TASK BRIEF => Retype the opening lines of the listing below, ending with the line that contains "y = .15 + i*.148;", and leave out any pictures.

GIVEN INFORMATION =>
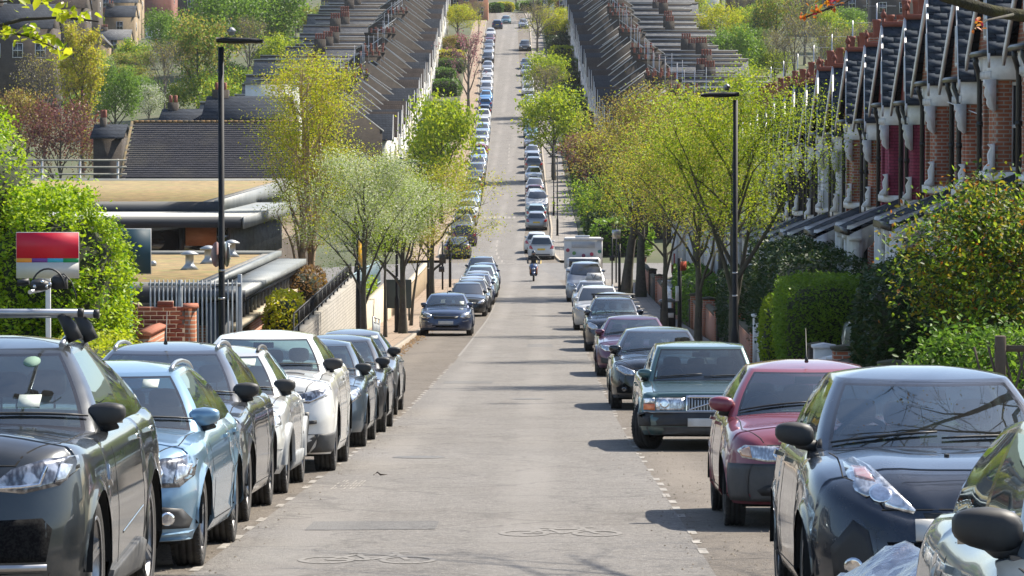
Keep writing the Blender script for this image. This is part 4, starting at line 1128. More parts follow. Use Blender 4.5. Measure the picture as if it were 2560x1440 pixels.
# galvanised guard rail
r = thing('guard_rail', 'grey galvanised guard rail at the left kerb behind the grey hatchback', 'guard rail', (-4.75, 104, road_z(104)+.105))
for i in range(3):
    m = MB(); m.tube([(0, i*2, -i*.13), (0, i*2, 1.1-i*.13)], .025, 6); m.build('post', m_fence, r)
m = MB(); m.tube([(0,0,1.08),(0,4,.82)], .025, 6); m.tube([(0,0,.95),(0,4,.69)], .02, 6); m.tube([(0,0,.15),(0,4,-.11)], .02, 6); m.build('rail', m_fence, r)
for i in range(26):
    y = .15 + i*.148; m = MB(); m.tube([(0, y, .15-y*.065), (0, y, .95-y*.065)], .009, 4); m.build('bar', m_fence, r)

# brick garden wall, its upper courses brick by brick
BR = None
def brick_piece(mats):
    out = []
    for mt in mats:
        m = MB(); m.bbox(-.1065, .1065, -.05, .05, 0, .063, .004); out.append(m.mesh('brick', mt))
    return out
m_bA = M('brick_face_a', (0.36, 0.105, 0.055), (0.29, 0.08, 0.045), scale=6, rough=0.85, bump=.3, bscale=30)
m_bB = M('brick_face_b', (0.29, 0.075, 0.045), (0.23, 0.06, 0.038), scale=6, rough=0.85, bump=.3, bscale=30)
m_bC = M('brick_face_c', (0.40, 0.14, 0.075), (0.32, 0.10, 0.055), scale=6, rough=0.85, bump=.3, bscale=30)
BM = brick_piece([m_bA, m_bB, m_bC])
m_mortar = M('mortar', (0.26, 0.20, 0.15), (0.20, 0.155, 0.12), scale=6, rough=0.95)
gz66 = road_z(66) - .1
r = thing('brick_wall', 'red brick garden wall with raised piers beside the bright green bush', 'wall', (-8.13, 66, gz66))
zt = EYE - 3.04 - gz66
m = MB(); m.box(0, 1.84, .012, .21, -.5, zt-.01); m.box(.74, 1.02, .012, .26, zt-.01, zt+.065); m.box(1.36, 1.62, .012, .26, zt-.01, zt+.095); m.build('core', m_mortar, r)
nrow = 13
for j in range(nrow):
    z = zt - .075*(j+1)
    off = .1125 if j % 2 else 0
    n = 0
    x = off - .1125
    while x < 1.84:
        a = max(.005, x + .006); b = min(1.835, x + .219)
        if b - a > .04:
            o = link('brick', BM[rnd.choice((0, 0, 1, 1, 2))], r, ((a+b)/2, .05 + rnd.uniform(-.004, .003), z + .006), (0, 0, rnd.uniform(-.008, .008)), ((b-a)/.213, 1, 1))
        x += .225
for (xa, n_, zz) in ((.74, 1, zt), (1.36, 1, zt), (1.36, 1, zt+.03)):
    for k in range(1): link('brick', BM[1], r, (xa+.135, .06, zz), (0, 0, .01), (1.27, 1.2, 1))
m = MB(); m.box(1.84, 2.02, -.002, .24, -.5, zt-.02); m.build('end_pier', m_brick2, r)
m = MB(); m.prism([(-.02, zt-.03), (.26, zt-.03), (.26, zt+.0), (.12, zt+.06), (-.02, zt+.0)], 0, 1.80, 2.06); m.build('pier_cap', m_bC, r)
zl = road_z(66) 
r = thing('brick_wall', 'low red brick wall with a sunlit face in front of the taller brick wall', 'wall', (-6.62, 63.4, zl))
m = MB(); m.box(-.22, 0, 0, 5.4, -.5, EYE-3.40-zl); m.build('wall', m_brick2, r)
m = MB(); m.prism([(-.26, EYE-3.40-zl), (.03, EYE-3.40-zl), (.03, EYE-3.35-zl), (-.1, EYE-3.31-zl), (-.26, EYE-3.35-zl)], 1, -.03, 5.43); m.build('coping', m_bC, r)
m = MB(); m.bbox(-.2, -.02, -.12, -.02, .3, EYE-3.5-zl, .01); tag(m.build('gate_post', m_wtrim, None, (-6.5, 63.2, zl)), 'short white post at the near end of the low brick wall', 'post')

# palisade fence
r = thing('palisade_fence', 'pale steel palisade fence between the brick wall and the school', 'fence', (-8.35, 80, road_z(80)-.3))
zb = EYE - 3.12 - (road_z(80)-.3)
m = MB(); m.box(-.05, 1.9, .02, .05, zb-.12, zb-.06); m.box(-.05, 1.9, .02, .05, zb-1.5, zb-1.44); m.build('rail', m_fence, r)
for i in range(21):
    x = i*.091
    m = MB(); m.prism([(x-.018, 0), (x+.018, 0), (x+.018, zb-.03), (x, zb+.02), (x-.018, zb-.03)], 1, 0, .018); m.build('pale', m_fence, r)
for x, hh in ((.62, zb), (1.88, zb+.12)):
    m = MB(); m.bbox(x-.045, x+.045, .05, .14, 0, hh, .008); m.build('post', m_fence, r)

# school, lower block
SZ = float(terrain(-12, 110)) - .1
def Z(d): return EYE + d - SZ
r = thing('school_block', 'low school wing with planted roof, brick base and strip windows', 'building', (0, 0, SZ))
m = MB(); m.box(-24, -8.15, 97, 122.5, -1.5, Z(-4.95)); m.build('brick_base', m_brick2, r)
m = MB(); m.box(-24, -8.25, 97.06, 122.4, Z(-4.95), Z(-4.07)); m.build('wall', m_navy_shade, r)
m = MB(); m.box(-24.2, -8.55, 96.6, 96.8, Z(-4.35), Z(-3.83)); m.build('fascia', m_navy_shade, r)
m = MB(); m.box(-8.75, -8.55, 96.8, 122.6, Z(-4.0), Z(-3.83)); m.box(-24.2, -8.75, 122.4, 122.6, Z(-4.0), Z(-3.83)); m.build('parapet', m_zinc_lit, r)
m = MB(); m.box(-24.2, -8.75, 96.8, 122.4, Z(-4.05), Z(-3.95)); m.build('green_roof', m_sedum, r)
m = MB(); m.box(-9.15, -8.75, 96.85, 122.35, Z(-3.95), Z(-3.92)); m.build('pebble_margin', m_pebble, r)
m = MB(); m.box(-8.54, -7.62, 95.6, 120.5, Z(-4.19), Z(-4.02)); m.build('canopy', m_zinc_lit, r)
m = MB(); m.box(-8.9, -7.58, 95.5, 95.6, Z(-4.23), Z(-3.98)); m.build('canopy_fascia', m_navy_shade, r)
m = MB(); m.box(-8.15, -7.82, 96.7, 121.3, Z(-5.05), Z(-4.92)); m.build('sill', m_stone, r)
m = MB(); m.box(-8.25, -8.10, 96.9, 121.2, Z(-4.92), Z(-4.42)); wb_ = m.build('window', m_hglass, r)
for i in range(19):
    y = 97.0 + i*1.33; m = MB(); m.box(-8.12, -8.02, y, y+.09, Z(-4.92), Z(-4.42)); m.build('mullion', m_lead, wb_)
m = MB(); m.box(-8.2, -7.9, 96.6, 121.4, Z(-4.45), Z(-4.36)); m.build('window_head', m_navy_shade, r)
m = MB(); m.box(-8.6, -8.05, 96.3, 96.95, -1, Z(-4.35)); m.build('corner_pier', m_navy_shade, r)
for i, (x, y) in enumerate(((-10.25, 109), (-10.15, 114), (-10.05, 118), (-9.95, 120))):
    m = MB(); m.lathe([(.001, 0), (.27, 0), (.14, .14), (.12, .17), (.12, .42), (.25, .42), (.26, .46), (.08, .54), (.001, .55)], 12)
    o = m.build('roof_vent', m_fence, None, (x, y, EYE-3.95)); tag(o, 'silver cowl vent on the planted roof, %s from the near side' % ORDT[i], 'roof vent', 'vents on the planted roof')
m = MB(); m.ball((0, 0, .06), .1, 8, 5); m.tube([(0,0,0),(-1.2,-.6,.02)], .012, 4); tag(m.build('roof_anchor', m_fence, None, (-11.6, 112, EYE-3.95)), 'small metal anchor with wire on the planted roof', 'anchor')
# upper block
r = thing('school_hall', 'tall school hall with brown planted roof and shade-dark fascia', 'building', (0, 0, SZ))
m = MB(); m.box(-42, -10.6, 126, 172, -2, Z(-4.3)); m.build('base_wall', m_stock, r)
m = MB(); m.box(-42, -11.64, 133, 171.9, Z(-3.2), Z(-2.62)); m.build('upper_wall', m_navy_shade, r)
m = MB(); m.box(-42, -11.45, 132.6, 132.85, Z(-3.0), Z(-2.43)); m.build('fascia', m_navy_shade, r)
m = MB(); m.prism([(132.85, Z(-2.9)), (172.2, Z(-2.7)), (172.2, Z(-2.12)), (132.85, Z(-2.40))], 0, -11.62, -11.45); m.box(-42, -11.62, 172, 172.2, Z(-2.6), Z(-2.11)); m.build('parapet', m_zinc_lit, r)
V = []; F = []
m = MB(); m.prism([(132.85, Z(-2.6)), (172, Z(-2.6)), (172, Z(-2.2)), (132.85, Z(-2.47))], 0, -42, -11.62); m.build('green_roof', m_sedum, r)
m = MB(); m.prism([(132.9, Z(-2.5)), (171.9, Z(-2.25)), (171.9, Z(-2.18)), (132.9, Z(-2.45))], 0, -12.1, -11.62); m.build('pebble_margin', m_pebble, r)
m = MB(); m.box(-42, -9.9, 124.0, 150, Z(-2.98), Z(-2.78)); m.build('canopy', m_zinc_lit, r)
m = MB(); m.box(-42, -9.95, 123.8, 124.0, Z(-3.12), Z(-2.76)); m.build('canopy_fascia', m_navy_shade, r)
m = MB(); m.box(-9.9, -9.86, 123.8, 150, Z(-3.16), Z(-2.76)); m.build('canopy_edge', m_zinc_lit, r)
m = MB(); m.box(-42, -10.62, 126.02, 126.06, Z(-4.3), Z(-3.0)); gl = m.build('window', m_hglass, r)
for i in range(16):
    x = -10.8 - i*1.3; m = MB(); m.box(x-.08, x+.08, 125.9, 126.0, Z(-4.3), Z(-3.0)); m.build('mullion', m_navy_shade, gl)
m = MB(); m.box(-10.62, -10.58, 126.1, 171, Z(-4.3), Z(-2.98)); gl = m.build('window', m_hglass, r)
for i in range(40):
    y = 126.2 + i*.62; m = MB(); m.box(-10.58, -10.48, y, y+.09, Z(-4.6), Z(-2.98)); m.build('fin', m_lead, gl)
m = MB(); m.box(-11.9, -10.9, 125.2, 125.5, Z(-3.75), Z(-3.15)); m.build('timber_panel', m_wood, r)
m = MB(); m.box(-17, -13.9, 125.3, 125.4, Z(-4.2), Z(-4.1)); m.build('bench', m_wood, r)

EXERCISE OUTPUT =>
Keep writing the Blender script for this image. This is part 4, starting at line 1128. More parts follow. Use Blender 4.5. Measure the picture as if it were 2560x1440 pixels.
# galvanised guard rail
r = thing('guard_rail', 'grey galvanised guard rail at the left kerb behind the grey hatchback', 'guard rail', (-4.75, 104, road_z(104)+.105))
for i in range(3):
    m = MB(); m.tube([(0, i*2, -i*.13), (0, i*2, 1.1-i*.13)], .025, 6); m.build('post', m_fence, r)
m = MB(); m.tube([(0,0,1.08),(0,4,.82)], .025, 6); m.tube([(0,0,.95),(0,4,.69)], .02, 6); m.tube([(0,0,.15),(0,4,-.11)], .02, 6); m.build('rail', m_fence, r)
for i in range(26):
    y = .15 + i*.148; m = MB(); m.tube([(0, y, .15-y*.065), (0, y, .95-y*.065)], .009, 4); m.build('bar', m_fence, r)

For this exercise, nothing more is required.